## [TASK PROMPT]
Exclude the pictures and retype the entries as written.

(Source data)
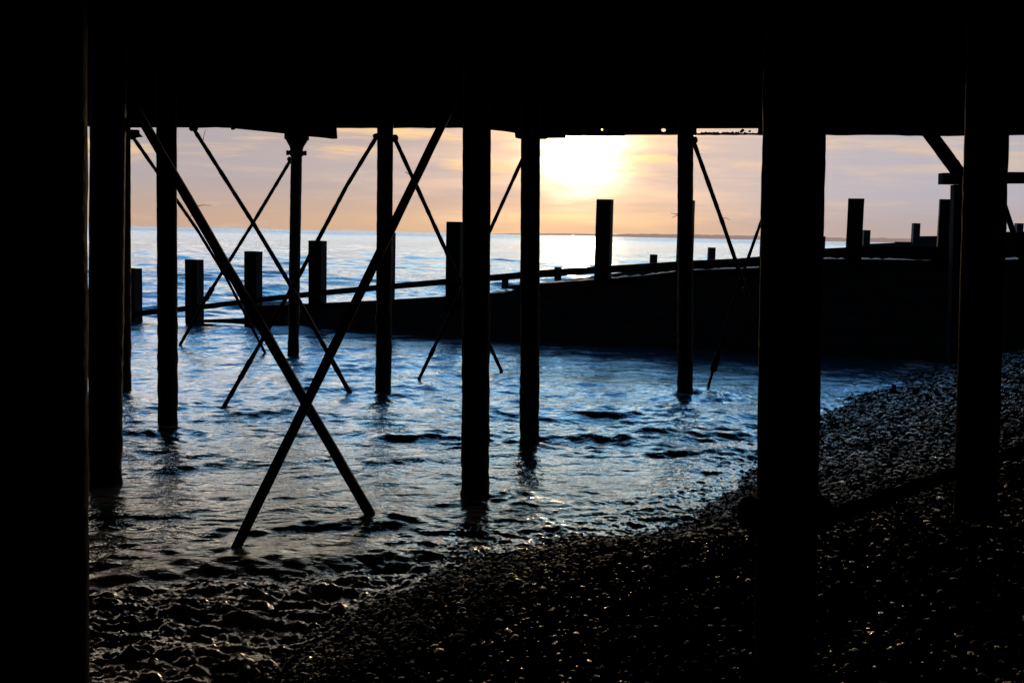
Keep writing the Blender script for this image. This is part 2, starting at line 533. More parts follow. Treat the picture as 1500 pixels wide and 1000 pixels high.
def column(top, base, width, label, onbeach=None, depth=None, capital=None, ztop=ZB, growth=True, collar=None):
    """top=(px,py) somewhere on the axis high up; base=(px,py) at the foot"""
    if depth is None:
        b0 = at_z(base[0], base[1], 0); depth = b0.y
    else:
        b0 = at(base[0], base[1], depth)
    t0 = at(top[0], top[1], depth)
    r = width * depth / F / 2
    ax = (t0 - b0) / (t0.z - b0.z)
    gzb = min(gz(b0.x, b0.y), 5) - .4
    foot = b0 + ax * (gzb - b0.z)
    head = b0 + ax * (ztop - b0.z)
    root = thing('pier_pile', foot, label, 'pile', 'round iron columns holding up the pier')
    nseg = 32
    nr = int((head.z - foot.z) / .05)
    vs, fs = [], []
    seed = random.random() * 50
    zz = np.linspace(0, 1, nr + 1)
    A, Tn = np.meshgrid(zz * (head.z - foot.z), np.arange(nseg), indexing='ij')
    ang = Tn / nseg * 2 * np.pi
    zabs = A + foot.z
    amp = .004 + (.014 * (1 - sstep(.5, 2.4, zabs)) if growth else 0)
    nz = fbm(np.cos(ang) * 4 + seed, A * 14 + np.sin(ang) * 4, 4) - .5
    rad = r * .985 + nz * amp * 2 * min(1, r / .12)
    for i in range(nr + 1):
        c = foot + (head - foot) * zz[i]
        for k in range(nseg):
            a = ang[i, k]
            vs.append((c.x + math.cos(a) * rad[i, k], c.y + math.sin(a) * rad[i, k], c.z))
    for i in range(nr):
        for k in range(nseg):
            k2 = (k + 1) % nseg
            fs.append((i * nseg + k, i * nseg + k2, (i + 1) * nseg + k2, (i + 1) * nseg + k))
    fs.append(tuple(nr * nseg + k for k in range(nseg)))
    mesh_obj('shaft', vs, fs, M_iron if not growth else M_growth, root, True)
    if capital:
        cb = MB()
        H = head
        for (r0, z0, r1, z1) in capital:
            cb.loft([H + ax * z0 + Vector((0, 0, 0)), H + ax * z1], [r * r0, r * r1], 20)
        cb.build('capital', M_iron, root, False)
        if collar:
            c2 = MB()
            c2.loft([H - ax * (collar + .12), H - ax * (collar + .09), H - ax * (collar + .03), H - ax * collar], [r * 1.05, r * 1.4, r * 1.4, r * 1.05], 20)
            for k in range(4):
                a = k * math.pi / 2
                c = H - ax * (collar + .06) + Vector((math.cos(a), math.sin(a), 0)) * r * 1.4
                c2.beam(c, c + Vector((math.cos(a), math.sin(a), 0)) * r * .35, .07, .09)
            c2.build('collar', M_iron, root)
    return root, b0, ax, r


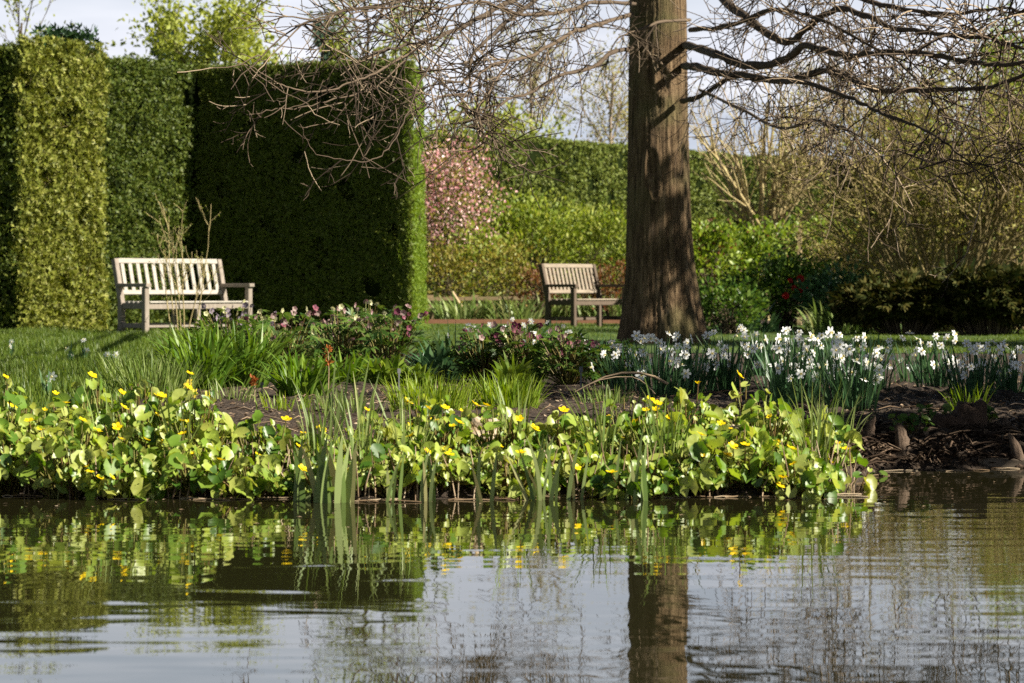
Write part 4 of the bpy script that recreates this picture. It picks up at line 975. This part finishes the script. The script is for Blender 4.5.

## [RESPONSE TO THIS EXERCISE]
Keep writing the Blender script for this image. This is part 2, starting at line 533. More parts follow. Treat the picture as 1500 pixels wide and 1000 pixels high.
def column(top, base, width, label, onbeach=None, depth=None, capital=None, ztop=ZB, growth=True, collar=None):
    """top=(px,py) somewhere on the axis high up; base=(px,py) at the foot"""
    if depth is None:
        b0 = at_z(base[0], base[1], 0); depth = b0.y
    else:
        b0 = at(base[0], base[1], depth)
    t0 = at(top[0], top[1], depth)
    r = width * depth / F / 2
    ax = (t0 - b0) / (t0.z - b0.z)
    gzb = min(gz(b0.x, b0.y), 5) - .4
    foot = b0 + ax * (gzb - b0.z)
    head = b0 + ax * (ztop - b0.z)
    root = thing('pier_pile', foot, label, 'pile', 'round iron columns holding up the pier')
    nseg = 32
    nr = int((head.z - foot.z) / .05)
    vs, fs = [], []
    seed = random.random() * 50
    zz = np.linspace(0, 1, nr + 1)
    A, Tn = np.meshgrid(zz * (head.z - foot.z), np.arange(nseg), indexing='ij')
    ang = Tn / nseg * 2 * np.pi
    zabs = A + foot.z
    amp = .004 + (.014 * (1 - sstep(.5, 2.4, zabs)) if growth else 0)
    nz = fbm(np.cos(ang) * 4 + seed, A * 14 + np.sin(ang) * 4, 4) - .5
    rad = r * .985 + nz * amp * 2 * min(1, r / .12)
    for i in range(nr + 1):
        c = foot + (head - foot) * zz[i]
        for k in range(nseg):
            a = ang[i, k]
            vs.append((c.x + math.cos(a) * rad[i, k], c.y + math.sin(a) * rad[i, k], c.z))
    for i in range(nr):
        for k in range(nseg):
            k2 = (k + 1) % nseg
            fs.append((i * nseg + k, i * nseg + k2, (i + 1) * nseg + k2, (i + 1) * nseg + k))
    fs.append(tuple(nr * nseg + k for k in range(nseg)))
    mesh_obj('shaft', vs, fs, M_iron if not growth else M_growth, root, True)
    if capital:
        cb = MB()
        H = head
        for (r0, z0, r1, z1) in capital:
            cb.loft([H + ax * z0 + Vector((0, 0, 0)), H + ax * z1], [r * r0, r * r1], 20)
        cb.build('capital', M_iron, root, False)
        if collar:
            c2 = MB()
            c2.loft([H - ax * (collar + .12), H - ax * (collar + .09), H - ax * (collar + .03), H - ax * collar], [r * 1.05, r * 1.4, r * 1.4, r * 1.05], 20)
            for k in range(4):
                a = k * math.pi / 2
                c = H - ax * (collar + .06) + Vector((math.cos(a), math.sin(a), 0)) * r * 1.4
                c2.beam(c, c + Vector((math.cos(a), math.sin(a), 0)) * r * .35, .07, .09)
            c2.build('collar', M_iron, root)
    return root, b0, ax, r


Write part 4 of the bpy script that recreates this picture. It picks up at line 975. This part finishes the script. The script is for Blender 4.5.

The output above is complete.